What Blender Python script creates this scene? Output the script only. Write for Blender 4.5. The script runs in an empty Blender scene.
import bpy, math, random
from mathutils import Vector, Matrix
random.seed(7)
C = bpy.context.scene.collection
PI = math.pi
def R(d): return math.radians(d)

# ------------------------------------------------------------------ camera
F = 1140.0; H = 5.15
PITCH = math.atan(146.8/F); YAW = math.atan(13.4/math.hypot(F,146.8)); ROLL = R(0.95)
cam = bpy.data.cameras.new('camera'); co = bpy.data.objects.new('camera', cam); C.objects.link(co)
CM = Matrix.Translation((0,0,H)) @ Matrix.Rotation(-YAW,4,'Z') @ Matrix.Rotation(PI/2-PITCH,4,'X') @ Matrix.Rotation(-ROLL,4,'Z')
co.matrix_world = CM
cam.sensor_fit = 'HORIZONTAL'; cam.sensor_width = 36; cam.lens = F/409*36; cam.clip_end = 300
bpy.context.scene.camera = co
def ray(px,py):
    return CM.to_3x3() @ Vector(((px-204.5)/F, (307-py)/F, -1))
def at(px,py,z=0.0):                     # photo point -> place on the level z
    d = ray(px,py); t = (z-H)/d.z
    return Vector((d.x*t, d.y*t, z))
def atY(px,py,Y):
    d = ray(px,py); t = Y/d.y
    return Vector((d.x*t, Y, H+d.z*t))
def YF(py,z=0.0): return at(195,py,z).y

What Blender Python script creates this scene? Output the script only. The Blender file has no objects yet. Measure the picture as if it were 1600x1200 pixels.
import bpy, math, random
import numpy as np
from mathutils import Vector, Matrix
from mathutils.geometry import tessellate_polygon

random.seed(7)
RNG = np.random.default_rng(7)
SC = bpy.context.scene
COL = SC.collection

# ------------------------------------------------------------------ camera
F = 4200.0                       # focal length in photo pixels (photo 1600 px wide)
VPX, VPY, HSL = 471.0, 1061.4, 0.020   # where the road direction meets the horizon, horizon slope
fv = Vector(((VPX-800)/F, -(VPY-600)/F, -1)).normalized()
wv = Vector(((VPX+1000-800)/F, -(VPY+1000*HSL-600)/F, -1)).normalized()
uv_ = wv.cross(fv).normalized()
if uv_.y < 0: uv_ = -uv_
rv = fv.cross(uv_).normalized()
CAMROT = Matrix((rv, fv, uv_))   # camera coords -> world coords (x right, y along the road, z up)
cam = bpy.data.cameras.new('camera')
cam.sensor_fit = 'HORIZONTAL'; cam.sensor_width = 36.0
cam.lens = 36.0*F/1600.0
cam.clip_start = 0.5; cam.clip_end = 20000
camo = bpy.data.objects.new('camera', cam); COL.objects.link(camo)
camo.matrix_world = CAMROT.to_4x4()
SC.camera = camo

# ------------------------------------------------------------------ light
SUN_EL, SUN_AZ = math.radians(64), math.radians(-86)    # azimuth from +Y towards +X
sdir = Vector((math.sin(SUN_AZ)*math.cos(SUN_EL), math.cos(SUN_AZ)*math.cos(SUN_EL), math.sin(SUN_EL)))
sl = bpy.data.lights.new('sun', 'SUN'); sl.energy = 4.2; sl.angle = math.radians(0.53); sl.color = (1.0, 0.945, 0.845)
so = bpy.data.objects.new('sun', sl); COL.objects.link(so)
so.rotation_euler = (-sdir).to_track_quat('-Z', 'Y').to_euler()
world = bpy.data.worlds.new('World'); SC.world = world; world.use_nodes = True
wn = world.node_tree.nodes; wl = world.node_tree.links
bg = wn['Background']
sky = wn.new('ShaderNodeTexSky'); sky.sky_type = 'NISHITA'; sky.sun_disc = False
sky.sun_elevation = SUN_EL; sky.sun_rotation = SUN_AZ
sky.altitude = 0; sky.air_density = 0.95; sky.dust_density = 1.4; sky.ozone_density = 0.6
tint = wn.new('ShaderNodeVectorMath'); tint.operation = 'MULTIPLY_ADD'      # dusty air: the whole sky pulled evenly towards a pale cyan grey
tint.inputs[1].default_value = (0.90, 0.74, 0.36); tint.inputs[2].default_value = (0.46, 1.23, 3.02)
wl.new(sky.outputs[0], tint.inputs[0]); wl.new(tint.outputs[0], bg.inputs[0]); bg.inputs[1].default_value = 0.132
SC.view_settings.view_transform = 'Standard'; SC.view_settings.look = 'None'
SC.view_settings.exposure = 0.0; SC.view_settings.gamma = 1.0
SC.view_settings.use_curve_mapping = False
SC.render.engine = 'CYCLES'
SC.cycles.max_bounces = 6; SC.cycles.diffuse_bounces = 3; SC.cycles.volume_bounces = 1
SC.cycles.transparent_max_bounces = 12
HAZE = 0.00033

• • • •

■ **GOAL**
Output every record above exactly as it appears.

■ **EXERCISE SOLUTION**
What Blender Python script creates this scene? Output the script only. Write for Blender 4.5. The script runs in an empty Blender scene.
import bpy, math, random
from mathutils import Vector, Matrix
random.seed(7)
C = bpy.context.scene.collection
PI = math.pi
def R(d): return math.radians(d)

# ------------------------------------------------------------------ camera
F = 1140.0; H = 5.15
PITCH = math.atan(146.8/F); YAW = math.atan(13.4/math.hypot(F,146.8)); ROLL = R(0.95)
cam = bpy.data.cameras.new('camera'); co = bpy.data.objects.new('camera', cam); C.objects.link(co)
CM = Matrix.Translation((0,0,H)) @ Matrix.Rotation(-YAW,4,'Z') @ Matrix.Rotation(PI/2-PITCH,4,'X') @ Matrix.Rotation(-ROLL,4,'Z')
co.matrix_world = CM
cam.sensor_fit = 'HORIZONTAL'; cam.sensor_width = 36; cam.lens = F/409*36; cam.clip_end = 300
bpy.context.scene.camera = co
def ray(px,py):
    return CM.to_3x3() @ Vector(((px-204.5)/F, (307-py)/F, -1))
def at(px,py,z=0.0):                     # photo point -> place on the level z
    d = ray(px,py); t = (z-H)/d.z
    return Vector((d.x*t, d.y*t, z))
def atY(px,py,Y):
    d = ray(px,py); t = Y/d.y
    return Vector((d.x*t, Y, H+d.z*t))
def YF(py,z=0.0): return at(195,py,z).y

What Blender Python script creates this scene? Output the script only. The Blender file has no objects yet. Measure the picture as if it were 1600x1200 pixels.
import bpy, math, random
import numpy as np
from mathutils import Vector, Matrix
from mathutils.geometry import tessellate_polygon

random.seed(7)
RNG = np.random.default_rng(7)
SC = bpy.context.scene
COL = SC.collection

# ------------------------------------------------------------------ camera
F = 4200.0                       # focal length in photo pixels (photo 1600 px wide)
VPX, VPY, HSL = 471.0, 1061.4, 0.020   # where the road direction meets the horizon, horizon slope
fv = Vector(((VPX-800)/F, -(VPY-600)/F, -1)).normalized()
wv = Vector(((VPX+1000-800)/F, -(VPY+1000*HSL-600)/F, -1)).normalized()
uv_ = wv.cross(fv).normalized()
if uv_.y < 0: uv_ = -uv_
rv = fv.cross(uv_).normalized()
CAMROT = Matrix((rv, fv, uv_))   # camera coords -> world coords (x right, y along the road, z up)
cam = bpy.data.cameras.new('camera')
cam.sensor_fit = 'HORIZONTAL'; cam.sensor_width = 36.0
cam.lens = 36.0*F/1600.0
cam.clip_start = 0.5; cam.clip_end = 20000
camo = bpy.data.objects.new('camera', cam); COL.objects.link(camo)
camo.matrix_world = CAMROT.to_4x4()
SC.camera = camo

# ------------------------------------------------------------------ light
SUN_EL, SUN_AZ = math.radians(64), math.radians(-86)    # azimuth from +Y towards +X
sdir = Vector((math.sin(SUN_AZ)*math.cos(SUN_EL), math.cos(SUN_AZ)*math.cos(SUN_EL), math.sin(SUN_EL)))
sl = bpy.data.lights.new('sun', 'SUN'); sl.energy = 4.2; sl.angle = math.radians(0.53); sl.color = (1.0, 0.945, 0.845)
so = bpy.data.objects.new('sun', sl); COL.objects.link(so)
so.rotation_euler = (-sdir).to_track_quat('-Z', 'Y').to_euler()
world = bpy.data.worlds.new('World'); SC.world = world; world.use_nodes = True
wn = world.node_tree.nodes; wl = world.node_tree.links
bg = wn['Background']
sky = wn.new('ShaderNodeTexSky'); sky.sky_type = 'NISHITA'; sky.sun_disc = False
sky.sun_elevation = SUN_EL; sky.sun_rotation = SUN_AZ
sky.altitude = 0; sky.air_density = 0.95; sky.dust_density = 1.4; sky.ozone_density = 0.6
tint = wn.new('ShaderNodeVectorMath'); tint.operation = 'MULTIPLY_ADD'      # dusty air: the whole sky pulled evenly towards a pale cyan grey
tint.inputs[1].default_value = (0.90, 0.74, 0.36); tint.inputs[2].default_value = (0.46, 1.23, 3.02)
wl.new(sky.outputs[0], tint.inputs[0]); wl.new(tint.outputs[0], bg.inputs[0]); bg.inputs[1].default_value = 0.132
SC.view_settings.view_transform = 'Standard'; SC.view_settings.look = 'None'
SC.view_settings.exposure = 0.0; SC.view_settings.gamma = 1.0
SC.view_settings.use_curve_mapping = False
SC.render.engine = 'CYCLES'
SC.cycles.max_bounces = 6; SC.cycles.diffuse_bounces = 3; SC.cycles.volume_bounces = 1
SC.cycles.transparent_max_bounces = 12
HAZE = 0.00033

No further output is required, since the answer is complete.